Both quarterbacks eluded sackers to make huge, amazing plays, and Dallas emerged with a 41-37 victory.
The Cowboys, on offense and special teams anyway, seemed equal to their Super Bowl-worthy billing. The Eagles definitely showed they belonged in the conversation.
The game turned on a mistake, which seemed fitting, given everything that had happened.
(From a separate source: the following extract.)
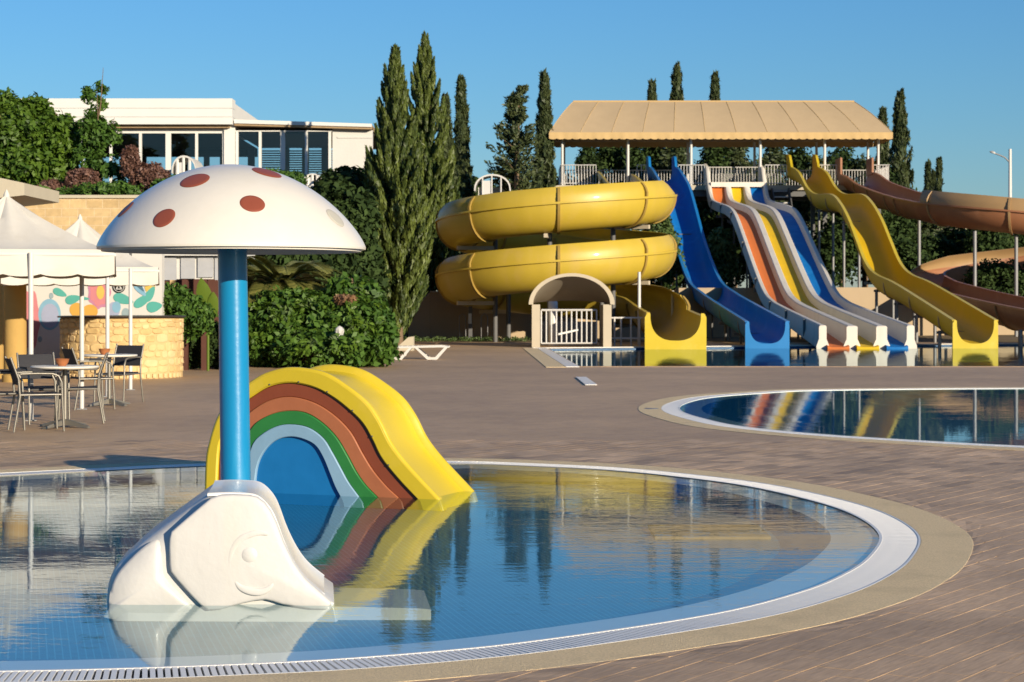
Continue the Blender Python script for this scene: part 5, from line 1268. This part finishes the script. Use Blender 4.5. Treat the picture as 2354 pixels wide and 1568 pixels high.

The Eagles seemed to be driving for either a field goal that would give them a six-point lead or a touchdown that would really put them in charge, when Donovan McNabb double-clutched a handoff to Brian Westbrook, sticking it in his belly, taking it out, then slamming it into Westbrook's hip, from which it tumbled, to be recovered by Dallas' Jay Ratliff.
"We had a fake reverse going around," McNabb said. "I went and looked at the flanker to try to sell it a little bit. I put the ball on Brian's hip, which lead to a fumble. That definitely was totally my fault."
McNabb finished 25-for-37 for 281 yards but was sacked four times. The Eagles did not sack Cowboys quarterback Tony Romo.
After the fumble, the Cowboys drove 67 yards in seven plays for the final go-ahead TD of a back-and-forth evening, Marion Barber blasting it in from the 1.
It was the seventh and final lead change in the highest-scoring game in Eagles-Cowboys history.
The Eagles got the ball back at their 22 with 2 minutes and 36 seconds to work with, but after getting a first down at their 49 on a Ratliff facemask, they only marched backward. McNabb threw a no-chance pass when he had open field in front of him, then took a third-down sack that set up fourth and 17, which the Eagles tried unsuccessfully to hook-and-lateral their way through.
Eagles coach Andy Reid called it "a hard-fought game" in which "Donovan played his heart out."